Road Trip 

Throughout the '60s, surf film pioneer Bruce Brown made reverent, obsessive documentaries about the marvels of surfing. With titles like The Endless Summer, the films had a sweet, endearing tone provided by Brown's witty voice-over observations, like a surf-mad uncle narrating his own home movies. Those films were the precursor to recent docs like Stacy Peralta's powerful, emotionally gripping Riding Giants, which paid tribute to the spiritual side of a sport where men and women reconciled their own puny selves to the epic forces of nature and clocked their lives to a different pace far from the workaday one.

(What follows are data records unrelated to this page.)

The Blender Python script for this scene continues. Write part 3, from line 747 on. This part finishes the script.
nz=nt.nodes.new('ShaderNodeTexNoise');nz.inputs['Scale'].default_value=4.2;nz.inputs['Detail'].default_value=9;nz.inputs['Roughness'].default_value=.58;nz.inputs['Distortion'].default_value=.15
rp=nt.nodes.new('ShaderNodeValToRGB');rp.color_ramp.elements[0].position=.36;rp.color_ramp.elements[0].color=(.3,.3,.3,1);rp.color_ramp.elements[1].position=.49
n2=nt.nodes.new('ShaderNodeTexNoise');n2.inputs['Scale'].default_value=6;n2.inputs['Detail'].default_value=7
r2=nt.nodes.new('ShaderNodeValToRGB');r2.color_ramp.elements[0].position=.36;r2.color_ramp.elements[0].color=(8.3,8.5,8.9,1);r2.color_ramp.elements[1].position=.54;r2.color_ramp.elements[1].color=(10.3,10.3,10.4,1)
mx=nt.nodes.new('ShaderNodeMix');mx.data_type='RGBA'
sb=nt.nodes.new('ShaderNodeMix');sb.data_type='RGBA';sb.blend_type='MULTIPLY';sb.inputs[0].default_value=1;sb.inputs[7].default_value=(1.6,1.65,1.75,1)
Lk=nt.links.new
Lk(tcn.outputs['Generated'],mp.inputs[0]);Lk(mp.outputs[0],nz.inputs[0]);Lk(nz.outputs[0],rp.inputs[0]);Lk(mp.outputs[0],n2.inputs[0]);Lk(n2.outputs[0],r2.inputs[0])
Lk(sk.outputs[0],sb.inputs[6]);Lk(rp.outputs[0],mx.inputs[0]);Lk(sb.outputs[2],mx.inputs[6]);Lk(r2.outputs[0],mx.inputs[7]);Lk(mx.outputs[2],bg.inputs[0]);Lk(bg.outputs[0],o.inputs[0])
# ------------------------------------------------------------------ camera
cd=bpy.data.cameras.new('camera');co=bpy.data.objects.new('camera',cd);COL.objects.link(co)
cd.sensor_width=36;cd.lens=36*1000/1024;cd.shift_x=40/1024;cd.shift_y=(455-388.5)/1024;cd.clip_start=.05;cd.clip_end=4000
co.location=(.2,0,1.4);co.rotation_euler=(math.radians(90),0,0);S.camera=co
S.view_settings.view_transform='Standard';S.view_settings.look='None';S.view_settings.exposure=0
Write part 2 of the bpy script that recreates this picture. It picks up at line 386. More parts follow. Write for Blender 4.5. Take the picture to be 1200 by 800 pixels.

Now Bruce's son, Dana Brown, has brought that same tone of respect, awe and wonder to the world of racing in Dust to Glory, which documents the various riders' stories and the continuing mystique of the Baja 1000, the annual 1,000-mile motor race on perilous unpaved roads up Mexico's Baja Peninsula.

Junior Brown does everything in his power to deify the form. But let's face it: A gaggle of well-heeled, corporate-sponsored white guys blasting as fast as they can through a foreign country are not really getting in touch with themselves or the elements, though there are apparently some psychedelic moments when exhausted drivers begin to hallucinate all kinds of visions on the open road.

The Baja tends to buckle beneath all of the reverence and mystification Brown heaps on it.

In this new extreme sport hagiography, every pastime now seems up for sanctification, and every practitioner is suddenly a brave warrior snubbing his nose at death while gaining a deeper appreciation of life. Maybe we can next look forward to films about the Zen of monster truck pulls, or the spirituality of skeet shooting.

Had Brown simply focused on the cheap thrills of the racing in his impressive helicopter shots, the film might have shaken some of its self-aggrandizing pretense and been satisfied with just being a sensation-packed thrill ride. Opens Fri., April 22, at Landmark Midtown Art Cinema.